21. In Calcutta Chromotype Ltd. v. Collector of Central Excise, Calcutta , the Supreme Court quoted the following observation from its earlier decision in Tata Engineering and Locomotive Company Ltd v. State of Bihar and Ors. :-
The doctrine of the lifting of the veil thus marks a change in the attitude that law had originally adopted towards the concept of the separate entity or personality of the corporation. As a result of the impact of the complexity of economic factors, judicial decisions have sometimes recognised exceptions to the rule about the juristic personality of the corporation. It may be that in course of time these exceptions may grow in number and to meet the requirements of different economic problems, the theory about the personality of the corporation may be confined more and more.

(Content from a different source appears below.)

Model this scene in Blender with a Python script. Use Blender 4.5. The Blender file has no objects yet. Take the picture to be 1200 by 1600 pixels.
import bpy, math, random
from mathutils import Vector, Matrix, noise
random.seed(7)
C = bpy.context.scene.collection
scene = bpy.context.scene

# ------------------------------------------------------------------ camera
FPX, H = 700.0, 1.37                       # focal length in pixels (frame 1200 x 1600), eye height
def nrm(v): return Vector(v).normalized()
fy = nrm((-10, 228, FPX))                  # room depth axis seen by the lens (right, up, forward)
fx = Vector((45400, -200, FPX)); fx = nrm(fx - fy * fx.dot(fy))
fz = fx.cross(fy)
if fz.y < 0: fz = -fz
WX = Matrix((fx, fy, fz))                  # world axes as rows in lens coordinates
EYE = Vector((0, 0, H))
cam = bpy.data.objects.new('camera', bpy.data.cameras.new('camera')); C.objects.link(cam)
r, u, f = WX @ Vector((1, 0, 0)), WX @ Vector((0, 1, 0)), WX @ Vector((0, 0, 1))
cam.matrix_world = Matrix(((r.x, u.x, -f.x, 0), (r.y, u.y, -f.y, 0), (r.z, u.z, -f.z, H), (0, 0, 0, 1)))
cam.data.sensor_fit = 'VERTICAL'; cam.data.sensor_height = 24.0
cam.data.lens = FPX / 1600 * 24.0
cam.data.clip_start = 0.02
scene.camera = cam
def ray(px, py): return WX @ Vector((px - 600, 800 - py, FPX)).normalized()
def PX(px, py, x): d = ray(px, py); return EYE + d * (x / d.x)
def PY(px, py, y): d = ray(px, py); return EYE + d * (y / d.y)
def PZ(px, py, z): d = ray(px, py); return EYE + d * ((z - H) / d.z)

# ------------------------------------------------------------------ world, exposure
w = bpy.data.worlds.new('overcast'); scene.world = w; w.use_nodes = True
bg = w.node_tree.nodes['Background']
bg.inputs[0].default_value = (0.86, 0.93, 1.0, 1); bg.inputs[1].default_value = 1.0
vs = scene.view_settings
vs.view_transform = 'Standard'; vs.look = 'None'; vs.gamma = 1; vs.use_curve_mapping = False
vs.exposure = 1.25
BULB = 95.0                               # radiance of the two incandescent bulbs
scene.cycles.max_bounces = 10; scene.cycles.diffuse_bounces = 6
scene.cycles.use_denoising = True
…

22. In recent decisions the trend is of expanding the scope of the doctrine of piercing the veil of corporate personality. This principle, as noted by the Supreme Court in the aforesaid decisions, is of an expanding nature and new situations can be brought within its scope. Hence, it cannot be said that it is limited to cases of fraud or evasion of legal obligations.
23.The important question therefore arises is as to in what manner, and in what direction, can the Courts expand the principle?
To answer this question correctly we have to go back again to the historical reason why the legal principle was created that a company is a distinct legal entity separate from its shareholders and directors. As already mentioned above, this legal principle was created (initially in Western Europe, where industrialization first began) in order to encourage and facilitate industrialization. In the absence of this legal principle businessmen were reluctant to start new industrial ventures out of fear that if the venture failed (due to recession, competition, etc.) even their household goods and personal effects may be sold. Hence the legal principle of corporate personality was created, without which industrialization may not have been possible, or at least not at the speed at which it was done in Europe, and thereafter in other countries.
Page 887
Keeping this historical background in mind we can immediately see that the purpose of the principle of separate corporate personality is to encourage and facilitate industrialization, not to obstruct it. Hence a mechanical interpretation of the principle of corporate personality is to be avoided, as it may frustrate the very purpose for which it was made viz. to promote growth of industries. Consequently, the exception to the principle, namely, the doctrine of piercing the veil of corporate personality should be adopted not merely in cases of fraud or evasion of legal obligations but also in a large number of cases where it would promote the growth of industry. In this way, both the principle of corporate personality as well as its exception, viz. the doctrine of piercing the veil of corporate personality will serve a common complementary purpose, namely, to promote industrialization. Such an interpretation would serve the main national objective of our country which is rapid industrialization.
24. In the present case we have noted that almost the entire share holding of appellant No. 2 belongs to appellant No. 1. In fact, appellant No. 2 is not doing any business at all. It is not the case of the respondent that its bills are not being paid or that any fraud has been committed. It is only appellant No. 1 who conducts its operations and business in the premises in question. In fact in 2002 even formally the electricity connection has been transferred in its name.
25. Under these circumstances, we are of the opinion that the principle of piercing the veil of corporate personality should be applied in this case.
26. Learned counsel for the respondent submitted that it is a case of subletting. We do not agree. A subletting can be done by A in favor of B, but when A & B are both treated as the same entity by applying the principle of piercing the veil of corporate personality, there is no question of subletting.
27. For the reasons given above this appeal is allowed and the impugned order in so far as it upheld the impugned order dated 23.5.1995 on the issue of subletting is quashed. The aforesaid order dated 23.5.1995 is set aside.